■ AIM OF THE EXERCISE: Give a count of the lines below that have the string "scene" in them, with no other words.

***** DATA LINES

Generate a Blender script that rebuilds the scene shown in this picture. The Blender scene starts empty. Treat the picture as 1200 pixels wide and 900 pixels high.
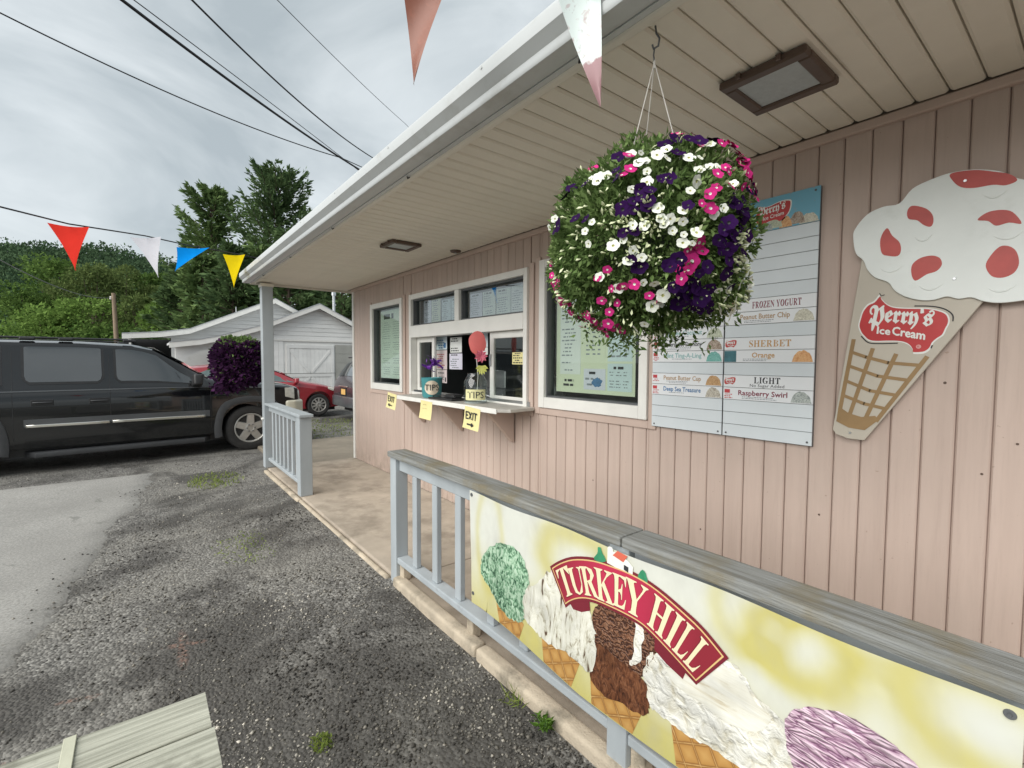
import bpy, bmesh, math, random
import numpy as np
from mathutils import Vector, Matrix, noise as mnoise
from math import sin, cos, pi, radians, hypot, atan2, sqrt
R = random.Random(7)
NR = np.random.default_rng(11)
S = bpy.context.scene
COL = S.collection

# ------------------------------------------------------------------ camera
CAM = Vector((0, 0, 1.6))
HEAD, PITCH, ROLL = radians(51.82), radians(-2.79), radians(0.2756)
fw = Vector((-sin(HEAD)*cos(PITCH), cos(HEAD)*cos(PITCH), sin(PITCH)))
rt = Vector((cos(HEAD), sin(HEAD), 0))
up = rt.cross(fw)
rt2 = rt*cos(ROLL) + up*sin(ROLL)
up2 = up*cos(ROLL) - rt*sin(ROLL)
cam = bpy.data.cameras.new('camera')
cam.sensor_width = 36
cam.lens = 554.17*36/1200
cam.clip_start = 0.02
cam.clip_end = 2000
camo = bpy.data.objects.new('camera', cam)
COL.objects.link(camo)
camo.matrix_world = Matrix(((rt2.x, up2.x, -fw.x, CAM.x), (rt2.y, up2.y, -fw.y, CAM.y), (rt2.z, up2.z, -fw.z, CAM.z), (0, 0, 0, 1)))
S.camera = camo

# ------------------------------------------------------------------ light
SUN_EL, SUN_AZ = radians(38), radians(172)      # azimuth clockwise from +y: behind the camera, a little to the right
w = bpy.data.worlds.new('World')
S.world = w
w.use_nodes = True
wn, wl = w.node_tree.nodes, w.node_tree.links
wn.clear()
sky = wn.new('ShaderNodeTexSky')
sky.sky_type = 'NISHITA'
sky.sun_disc = False
sky.sun_elevation = SUN_EL
sky.sun_rotation = SUN_AZ
tc = wn.new('ShaderNodeTexCoord')
mp = wn.new('ShaderNodeMapping')
mp.inputs['Scale'].default_value = (1.6, 1.6, 3.6)
wl.new(tc.outputs['Generated'], mp.inputs['Vector'])
nz = wn.new('ShaderNodeTexNoise')
nz.inputs['Scale'].default_value = 1.5
nz.inputs['Detail'].default_value = 8
nz.inputs['Roughness'].default_value = 0.5
nz.inputs['Distortion'].default_value = 0.7
wl.new(mp.outputs[0], nz.inputs['Vector'])
cr = wn.new('ShaderNodeValToRGB')
cr.color_ramp.elements[0].position = 0.36
cr.color_ramp.elements[0].color = (3.5, 3.95, 4.15, 1)
cr.color_ramp.elements[1].position = 0.66
cr.color_ramp.elements[1].color = (6.1, 6.5, 6.65, 1)
wl.new(nz.outputs['Fac'], cr.inputs['Fac'])
mx = wn.new('ShaderNodeMix')
mx.data_type = 'RGBA'
mx.inputs['Factor'].default_value = 0.9
wl.new(sky.outputs[0], mx.inputs[6])
wl.new(cr.outputs[0], mx.inputs[7])
bg = wn.new('ShaderNodeBackground')
bg.inputs['Strength'].default_value = 0.05
wl.new(mx.outputs[2], bg.inputs['Color'])
wo = wn.new('ShaderNodeOutputWorld')
wl.new(bg.outputs[0], wo.inputs['Surface'])
sl = bpy.data.lights.new('sun', 'SUN')
sl.energy = 1.5
sl.angle = radians(65)
sl.color = (1.0, 0.97, 0.92)
slo = bpy.data.objects.new('sun', sl)
COL.objects.link(slo)
sd = Vector((sin(SUN_AZ)*cos(SUN_EL), cos(SUN_AZ)*cos(SUN_EL), sin(SUN_EL)))
slo.rotation_euler = sd.to_track_quat('Z', 'Y').to_euler()
S.view_settings.view_transform = 'Standard'
S.view_settings.look = 'None'
S.view_settings.gamma = 1
S.view_settings.exposure = 1.5
S.cycles.max_bounces = 8
S.cycles.transparent_max_bounces = 12
S.cycles.use_denoising = True

# ------------------------------------------------------------------ materials
def _nt(name):
    m = bpy.data.materials.new(name)
    m.use_nodes = True
    nt = m.node_tree
    return m, nt, nt.nodes, nt.links, nt.nodes['Principled BSDF']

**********

■ COMPLETE OUTPUT: 2